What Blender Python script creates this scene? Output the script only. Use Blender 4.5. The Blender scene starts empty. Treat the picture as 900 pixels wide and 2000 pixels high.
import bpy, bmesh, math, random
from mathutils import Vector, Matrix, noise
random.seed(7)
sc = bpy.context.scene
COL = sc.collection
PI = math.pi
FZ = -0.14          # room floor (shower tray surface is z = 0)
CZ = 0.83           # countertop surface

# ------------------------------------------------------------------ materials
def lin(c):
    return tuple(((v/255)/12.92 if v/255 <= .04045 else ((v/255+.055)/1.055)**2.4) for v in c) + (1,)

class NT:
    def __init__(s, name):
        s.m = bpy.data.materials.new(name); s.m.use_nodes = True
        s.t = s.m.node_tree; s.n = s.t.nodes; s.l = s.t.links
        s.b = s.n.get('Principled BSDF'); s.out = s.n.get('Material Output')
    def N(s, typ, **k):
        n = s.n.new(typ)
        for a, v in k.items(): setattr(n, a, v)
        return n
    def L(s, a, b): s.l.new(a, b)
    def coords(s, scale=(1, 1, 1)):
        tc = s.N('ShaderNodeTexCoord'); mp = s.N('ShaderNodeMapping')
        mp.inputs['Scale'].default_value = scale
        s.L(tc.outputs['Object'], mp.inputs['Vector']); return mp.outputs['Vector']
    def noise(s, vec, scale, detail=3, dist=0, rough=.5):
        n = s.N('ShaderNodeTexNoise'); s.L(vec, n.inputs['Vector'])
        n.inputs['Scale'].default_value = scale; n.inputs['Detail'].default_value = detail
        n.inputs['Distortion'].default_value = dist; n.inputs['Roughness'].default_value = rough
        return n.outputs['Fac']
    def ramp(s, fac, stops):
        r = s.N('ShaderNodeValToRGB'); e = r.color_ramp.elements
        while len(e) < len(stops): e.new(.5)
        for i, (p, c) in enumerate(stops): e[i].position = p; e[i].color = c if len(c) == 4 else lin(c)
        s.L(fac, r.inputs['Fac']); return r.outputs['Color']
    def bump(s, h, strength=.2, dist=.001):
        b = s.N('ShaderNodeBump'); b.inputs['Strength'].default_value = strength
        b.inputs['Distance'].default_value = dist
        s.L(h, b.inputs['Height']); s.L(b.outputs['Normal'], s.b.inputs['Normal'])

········

Goal: Print the listing above from its first line through the line with "return tuple(((v/255)/12.92 if", and stop there.

Exercise result:
What Blender Python script creates this scene? Output the script only. Use Blender 4.5. The Blender scene starts empty. Treat the picture as 900 pixels wide and 2000 pixels high.
import bpy, bmesh, math, random
from mathutils import Vector, Matrix, noise
random.seed(7)
sc = bpy.context.scene
COL = sc.collection
PI = math.pi
FZ = -0.14          # room floor (shower tray surface is z = 0)
CZ = 0.83           # countertop surface

# ------------------------------------------------------------------ materials
def lin(c):
    return tuple(((v/255)/12.92 if v/255 <= .04045 else ((v/255+.055)/1.055)**2.4) for v in c) + (1,)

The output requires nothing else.